The listing below begins with the first line you should copy; stop after the line containing "uv.append(ua); uv.append(ud); uv.append(ub)", and drop every picture.

* _Records to process_:
** begin **

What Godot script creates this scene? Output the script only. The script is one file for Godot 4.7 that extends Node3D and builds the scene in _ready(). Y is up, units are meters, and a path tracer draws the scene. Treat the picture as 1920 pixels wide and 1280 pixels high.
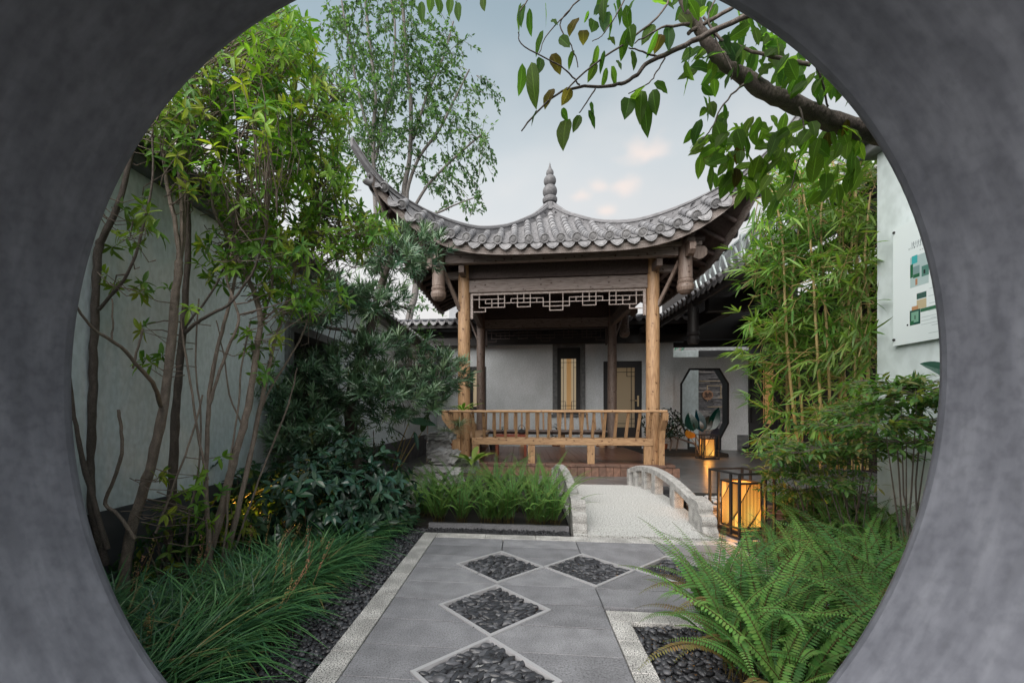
extends Node3D
# A walled courtyard garden with a tiled pavilion, seen through a round plaster moon gate.
# x to the right, z = -depth; the courtyard's axes are the world's, the camera is turned a little to the left of them.

const EYE := 1.05
const FOCAL := 800.0
var rng := RandomNumberGenerator.new()
var counts := {}
var M := {}
var YC := cos(0.10463)
var YS := sin(0.10463)


class MB:   # collects triangles (unindexed) of one mesh
	var v := PackedVector3Array()
	var n := PackedVector3Array()
	var c := PackedColorArray()
	var uv := PackedVector2Array()
	var col := Color.WHITE

	func t3(a: Vector3, b: Vector3, d: Vector3, na: Vector3, nb: Vector3, nd: Vector3, ua := Vector2.ZERO, ub := Vector2.ZERO, ud := Vector2.ZERO) -> void:
		# a, b, d run anticlockwise seen from outside; Godot wants clockwise
		v.append(a); v.append(d); v.append(b)
		n.append(na); n.append(nd); n.append(nb)
		c.append(col); c.append(col); c.append(col)
		uv.append(ua); uv.append(ud); uv.append(ub)

	func tri(a: Vector3, b: Vector3, d: Vector3, hint: Vector3) -> void:
		var nn := (b - a).cross(d - a)
		if nn.length_squared() < 1e-18:
			return
		nn = nn.normalized()
		if nn.dot(hint) < 0.0:
			t3(a, d, b, -nn, -nn, -nn)
		else:
			t3(a, b, d, nn, nn, nn)

	func quad(a: Vector3, b: Vector3, d: Vector3, e: Vector3, hint: Vector3) -> void:
		tri(a, b, d, hint)
		tri(a, d, e, hint)

	func smooth_quad(a: Vector3, b: Vector3, d: Vector3, e: Vector3, na: Vector3, nb: Vector3, nd: Vector3, ne: Vector3, ua := Vector2.ZERO, ub := Vector2.ZERO, ud := Vector2.ZERO, ue := Vector2.ZERO) -> void:
		if (b - a).cross(d - a).dot(na + nd) < 0.0 or (d - a).cross(e - a).dot(na + nd) < -1e-9:
			t3(a, d, b, na, nd, nb, ua, ud, ub)
			t3(a, e, d, na, ne, nd, ua, ue, ud)
		else:
			t3(a, b, d, na, nb, nd, ua, ub, ud)
			t3(a, d, e, na, nd, ne, ua, ud, ue)

	func box(p: Vector3, s: Vector3, b := Basis(), bev := 0.0) -> void:
		var h := s * 0.5
		var g := h - Vector3(bev, bev, bev)
		for ax in 3:
			var u := (ax + 1) % 3
			var w := (ax + 2) % 3
			for sg in [-1.0, 1.0]:
				var k: Array[Vector3] = []
				for q in [[-1, -1], [1, -1], [1, 1], [-1, 1]]:
					var o := Vector3.ZERO
					o[ax] = sg * h[ax]; o[u] = q[0] * g[u]; o[w] = q[1] * g[w]
					k.append(p + b * o)
				var nn := Vector3.ZERO
				nn[ax] = sg
				quad(k[0], k[1], k[2], k[3], b * nn)
			if bev > 0.0:
				for su in [-1.0, 1.0]:
					for sw in [-1.0, 1.0]:
						var k: Array[Vector3] = []
						for q in [[1, 0, -1], [1, 0, 1], [0, 1, 1], [0, 1, -1]]:
							var o := Vector3.ZERO
							o[ax] = q[2] * g[ax]
							o[u] = su * (h[u] if q[0] == 1 else g[u])
							o[w] = sw * (h[w] if q[1] == 1 else g[w])
							k.append(p + b * o)
						var nn := Vector3.ZERO
						nn[u] = su; nn[w] = sw
						quad(k[0], k[1], k[2], k[3], b * nn)
		if bev > 0.0:
			for sx in [-1.0, 1.0]:
				for sy in [-1.0, 1.0]:
					for sz in [-1.0, 1.0]:
						tri(p + b * Vector3(sx * h.x, sy * g.y, sz * g.z), p + b * Vector3(sx * g.x, sy * h.y, sz * g.z), p + b * Vector3(sx * g.x, sy * g.y, sz * h.z), b * Vector3(sx, sy, sz))

	func span(a: Vector3, b: Vector3, bev := 0.0) -> void:   # an upright box between two corners
		box((a + b) * 0.5, (b - a).abs(), Basis(), bev)

	func bar(a: Vector3, b: Vector3, w: float, h: float, bev := 0.0, up := Vector3.UP) -> void:   # a square bar from a to b
		var y := (b - a).normalized()
		if absf(y.dot(up)) > 0.99:
			up = Vector3.BACK
		var x := y.cross(up).normalized()
		var z := x.cross(y)
		box((a + b) * 0.5, Vector3(w, (b - a).length(), h), Basis(x, y, z), bev)

	func tube(pts: Array, rad: Array, sides := 8, cap := true, rough := 0.0, seed_ := 1) -> void:
		var x := Vector3.ZERO
		var rings := []
		var norms := []
		var r := RandomNumberGenerator.new()
		r.seed = seed_
		for i in pts.size():
			var d: Vector3 = (pts[mini(i + 1, pts.size() - 1)] - pts[maxi(i - 1, 0)]).normalized()
			if i == 0:
				x = d.cross(Vector3.UP if absf(d.y) < 0.9 else Vector3.BACK).normalized()
			else:
				x = (x - d * x.dot(d)).normalized()
			var y := d.cross(x)
			var ring := PackedVector3Array()
			var nr := PackedVector3Array()
			for k in sides:
				var a := TAU * k / sides
				var o := x * cos(a) + y * sin(a)
				nr.append(o)
				ring.append(pts[i] + o * (rad[i] * (1.0 + (r.randf() - 0.5) * rough)))
			rings.append(ring)
			norms.append(nr)
		for i in pts.size() - 1:
			for k in sides:
				var q := (k + 1) % sides
				smooth_quad(rings[i][k], rings[i + 1][k], rings[i + 1][q], rings[i][q], norms[i][k], norms[i + 1][k], norms[i + 1][q], norms[i][q])
		if cap:
			for e in [0, pts.size() - 1]:
				var d: Vector3 = pts[e] - pts[1 if e == 0 else e - 1]
				for k in sides:
					tri(pts[e], rings[e][k], rings[e][(k + 1) % sides], d)

	func lathe(prof: Array, sides: int, p: Vector3) -> void:   # prof: Vector2(radius, height)
		for i in prof.size() - 1:
			var a: Vector2 = prof[i]
			var b: Vector2 = prof[i + 1]
			var sl := Vector2(b.y - a.y, a.x - b.x).normalized()
			for k in sides:
				var a0 := TAU * k / sides
				var a1 := TAU * (k + 1) / sides
				var d0 := Vector3(cos(a0), 0, sin(a0))
				var d1 := Vector3(cos(a1), 0, sin(a1))
				var n0 := d0 * sl.x + Vector3.UP * sl.y
				var n1 := d1 * sl.x + Vector3.UP * sl.y
				smooth_quad(p + d0 * a.x + Vector3.UP * a.y, p + d0 * b.x + Vector3.UP * b.y, p + d1 * b.x + Vector3.UP * b.y, p + d1 * a.x + Vector3.UP * a.y, n0, n0, n1, n1)

	func prism(poly: PackedVector2Array, t: Transform3D, depth: float) -> void:   # outline in x, y of t, thick along its z
		var ix := Geometry2D.triangulate_polygon(poly)
		for s in [-1.0, 1.0]:
			var z: float = s * depth * 0.5
			for i in range(0, ix.size(), 3):
				tri(t * Vector3(poly[ix[i]].x, poly[ix[i]].y, z), t * Vector3(poly[ix[i + 1]].x, poly[ix[i + 1]].y, z), t * Vector3(poly[ix[i + 2]].x, poly[ix[i + 2]].y, z), t.basis.z * s)
		var cw := Geometry2D.is_polygon_clockwise(poly)
		for i in poly.size():
			var a := poly[i]
			var b := poly[(i + 1) % poly.size()]
			var o := Vector2(b.y - a.y, a.x - b.x)
			if cw:
				o = -o
			quad(t * Vector3(a.x, a.y, -depth * 0.5), t * Vector3(b.x, b.y, -depth * 0.5), t * Vector3(b.x, b.y, depth * 0.5), t * Vector3(a.x, a.y, depth * 0.5), t.basis * Vector3(o.x, o.y, 0))

	func put(o: MB, t: Transform3D, tint := Color(-1, 0, 0)) -> void:   # a moved copy of another collection
		v.append_array(t * o.v)
		n.append_array(Transform3D(t.basis.orthonormalized(), Vector3.ZERO) * o.n)
		uv.append_array(o.uv)
		if tint.r < 0.0:
			c.append_array(o.c)
		else:
			var cc := PackedColorArray()
			cc.resize(o.v.size())
			cc.fill(tint)
			c.append_array(cc)

	func mesh() -> ArrayMesh:
		var a := []
		a.resize(Mesh.ARRAY_MAX)
		a[Mesh.ARRAY_VERTEX] = v
		a[Mesh.ARRAY_NORMAL] = n
		a[Mesh.ARRAY_COLOR] = c
		a[Mesh.ARRAY_TEX_UV] = uv
		var m := ArrayMesh.new()
		if v.size() > 0:
			m.add_surface_from_arrays(Mesh.PRIMITIVE_TRIANGLES, a)
		return m


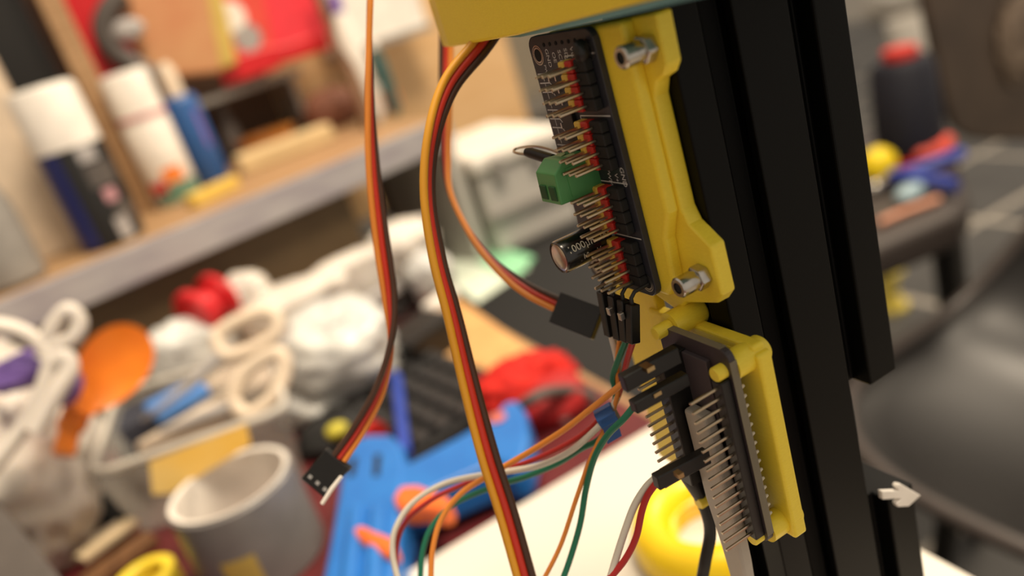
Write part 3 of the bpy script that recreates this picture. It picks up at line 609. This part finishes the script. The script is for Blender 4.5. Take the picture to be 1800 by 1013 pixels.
# red spool
crum('plastic_bag', 'dull grey bag heap under the red spool', 'bag', (368, 596), 20, (20, 11, 9), 24, BAGC, .22, Y=656)
rs = thing('red_spool', 'red spool lying behind the small white bag', 'spool', hy(368, 540, 650) - Vector((0, 0, 22))); c = hy(366, 540, 654)
axr = Vector((.8, .5, 0.1)).normalized()
MB().lathe([(0, -16), (20, -16), (22, -14), (22, -9), (14, -8), (14, 8), (22, 9), (22, 14), (20, 16), (0, 16)], c, axr, 32).build('reel', REDPK, rs, smooth=40)
# big tied white bag on the left with straps and purple pieces
tb_ = thing('tied_bag', 'big white tied plastic bag with purple print at the left edge', 'bag', hz(70, 800, 0))
MB().blob(hz(40, 768, 60), (42, 44, 60), 21, .34, 1.8, 36, 52, flat=1).build('bag_body', BAGW, tb_, smooth=75)
MB().blob(hz(14, 856, 60), (36, 34, 54), 22, .34, 1.8, 30, 44, flat=1).build('bag_fold', BAGW, tb_, smooth=75)
MB().tube(smoothpath([P(u, v, d) for u, v, d in ((75, 628, 430), (90, 580, 430), (118, 545, 432), (140, 565, 434), (128, 595, 432), (95, 610, 430), (80, 635, 428))], 8), 4.4, 12).build('knot_loop', BAGW, tb_, smooth=60)
MB().tube(smoothpath([P(u, v, d) for u, v, d in ((-20, 570, 420), (30, 580, 424), (70, 605, 428), (88, 640, 428), (60, 720, 424), (20, 780, 420), (-20, 830, 416))], 8), 4.5, 12).build('knot_strap', BAGW, tb_, smooth=60)
MB().tube(smoothpath([P(u, v, d) for u, v, d in ((90, 640, 428), (112, 625, 430), (122, 650, 430), (100, 690, 426), (60, 760, 420))], 8), 5, 12).build('knot_strap', BAGW, tb_, smooth=60)
MB().blob(P(46, 648, 442), (20, 12, 9), 31, .25).build('purple_print', PURP, tb_, smooth=70)
MB().blob(P(108, 672, 446), (10, 10, 12), 32, .25).build('purple_print', PURP, tb_, smooth=70)
pf = crum('purple_wrap', 'purple plastic wrap tucked under the shelf at the left', 'wrap', (95, 560), 84, (40, 24, 26), 33, mat('lilac', (150, 132, 176), .4), .25, flat=None)
# orange scoop: dished oval head with tapering neck
sc = thing('orange_scoop', 'orange oval plastic scoop standing beside the tied white bag', 'scoop', hz(150, 740, 0))
u_ = (P(232, 606, 470) - P(150, 718, 458)).normalized(); n_ = (CAM - P(190, 650, 464)).normalized(); n_ = (n_ - u_ * n_.dot(u_)).normalized(); s_v = u_.cross(n_)
c = P(195, 648, 466); vs = []; N1, N2 = 14, 36
for side in (0, 1):
    for i in range(N1 + 1):
        rr = i / N1
        for k in range(N2):
            a = 2 * math.pi * k / N2; x = math.cos(a) * rr; y = math.sin(a) * rr
            wdt = 18.5 * (1 + .18 * x); d = -5 * (1 - rr * rr) - (2.4 if side else 0) * (1 if rr < 1 else 0)
            vs.append(c + u_ * (x * 28) + s_v * (y * wdt) + n_ * d)
fs = []
for side in (0, 1):
    o0 = side * (N1 + 1) * N2
    for i in range(N1):
        for k in range(N2):
            q = (o0 + i * N2 + k, o0 + (i + 1) * N2 + k, o0 + (i + 1) * N2 + (k + 1) % N2, o0 + i * N2 + (k + 1) % N2)
            fs.append(q if side == 0 else q[::-1])
MB().add(vs, fs).build('scoop_head', ORNG2, sc, smooth=60)
MB().tube(smoothpath([c - u_ * 22, P(140, 715, 462), P(122, 760, 456), P(112, 800, 450)], 6), [9] * 6 + [8] * 6 + [6] * 7, 14).build('handle', ORNG2, sc, smooth=60)
# clear box with things in it
bxp = [Vector((p.x, p.y, 0)) for p in (hz(158, 838, 52), hz(505, 720, 52), hz(470, 618, 52), hz(205, 690, 52))]
clr = thing('clear_box', 'open clear plastic box holding blue and navy things', 'box', (bxp[0] + bxp[2]) / 2)
cen = sum(bxp, Vector()) / 4; inn = [cen + (p - cen) * .86 for p in bxp]
for i in range(4):
    j = (i + 1) % 4; a, b, a2, b2 = bxp[i], bxp[j], inn[i], inn[j]; zt = Vector((0, 0, 52)); th = (cen - (a + b) / 2).normalized() * 1.4
    MB().add([a2, b2, b2 + th, a2 + th, a + zt, b + zt, b + zt + th, a + zt + th], [(0, 3, 2, 1), (4, 5, 6, 7), (0, 1, 5, 4), (1, 2, 6, 5), (2, 3, 7, 6), (3, 0, 4, 7)]).build('wall', CLEAR, clr)
MB().prism(inn, (0, 0, 1.2)).build('bottom', CLEAR, clr)
rim = []
for i in range(4):
    a, b, p = bxp[i - 1], bxp[(i + 1) % 4], bxp[i]; rim += [p + (a - p).normalized() * 14, p + (a - p).normalized() * 4 + (b - p).normalized() * 4, p + (b - p).normalized() * 14]
rim = [p + Vector((0, 0, 52)) for p in rim]; MB().tube(rim + [rim[0]], 2.6, 10).build('rim', CLEARR, clr, smooth=60)
def blk(name, label, cat, px, z0, half, yaw, m, tilt=0, bev=3):
    c = hz(px[0], px[1], z0 + half[2]); R_ = Matrix.Rotation(math.radians(yaw), 3, 'Z') @ Matrix.Rotation(math.radians(tilt), 3, 'X')
    o = MB().obox(c, R_ @ Vector((1, 0, 0)), R_ @ Vector((0, 1, 0)), R_ @ Vector((0, 0, 1)), *half).build(name, m, None, base=(c.x, c.y, z0), bev=bev)
    return tag(o, label, cat)
blk('navy_case', 'dark navy case inside the clear box', 'case', (262, 742), 18, (28, 20, 13), 12, mat('navy_dull', (52, 54, 66), .6))
blk('blue_case', 'light blue plastic piece on the navy case in the clear box', 'case', (312, 704), 45, (19, 15, 5), 14, mat('sky_blue', (84, 140, 214), .5))
yc = thing('yellow_card', 'yellow printed card inside the front of the clear box', 'card', hz(350, 800, 2))
q = [P(u, v, 428) for u, v in ((262, 812), (432, 745), (440, 782), (300, 868), (268, 870))]; MB().prism(q, FWD * .8).build('card_face', mat('card_yellow', (226, 178, 76), .6, c2=(222, 196, 130), scale=18), yc)
blk('cream_tray', 'cream coloured tray leaning in the clear box', 'tray', (335, 752), 26, (34, 5, 9), 15, CREAM, 10)
# tape roll: white inside, grey outside
rc = Vector((-22, 405, 0)); tr = thing('paper_tube', 'short grey tube with a white inside standing on the desk', 'tube', rc)
MB().lathe_closed([(33, 1), (33, 49), (32, 50), (30.4, 50), (30, 49), (30, 1)], rc, (0, 0, 1), 56).build('tube_wall', mat('grey_tube', (132, 128, 126), .35), tr, smooth=40)
MB().lathe_closed([(29.9, 2), (29.9, 49.6), (31.6, 50.4), (31.6, 50.9), (29.2, 50.4), (29.2, 2)], rc, (0, 0, 1), 56).build('inner_lining', WHITEP, tr, smooth=40)
MB().lathe([(33.3, 8), (33.3, 26)], rc, n=10, a0=math.radians(-38), a1=math.radians(-8), ref=CAM - rc).build('label_patch', OCHRE, tr, smooth=60)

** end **

* _Result below_:
What Godot script creates this scene? Output the script only. The script is one file for Godot 4.7 that extends Node3D and builds the scene in _ready(). Y is up, units are meters, and a path tracer draws the scene. Treat the picture as 1920 pixels wide and 1280 pixels high.
extends Node3D
# A walled courtyard garden with a tiled pavilion, seen through a round plaster moon gate.
# x to the right, z = -depth; the courtyard's axes are the world's, the camera is turned a little to the left of them.

const EYE := 1.05
const FOCAL := 800.0
var rng := RandomNumberGenerator.new()
var counts := {}
var M := {}
var YC := cos(0.10463)
var YS := sin(0.10463)


class MB:   # collects triangles (unindexed) of one mesh
	var v := PackedVector3Array()
	var n := PackedVector3Array()
	var c := PackedColorArray()
	var uv := PackedVector2Array()
	var col := Color.WHITE

	func t3(a: Vector3, b: Vector3, d: Vector3, na: Vector3, nb: Vector3, nd: Vector3, ua := Vector2.ZERO, ub := Vector2.ZERO, ud := Vector2.ZERO) -> void:
		# a, b, d run anticlockwise seen from outside; Godot wants clockwise
		v.append(a); v.append(d); v.append(b)
		n.append(na); n.append(nd); n.append(nb)
		c.append(col); c.append(col); c.append(col)
		uv.append(ua); uv.append(ud); uv.append(ub)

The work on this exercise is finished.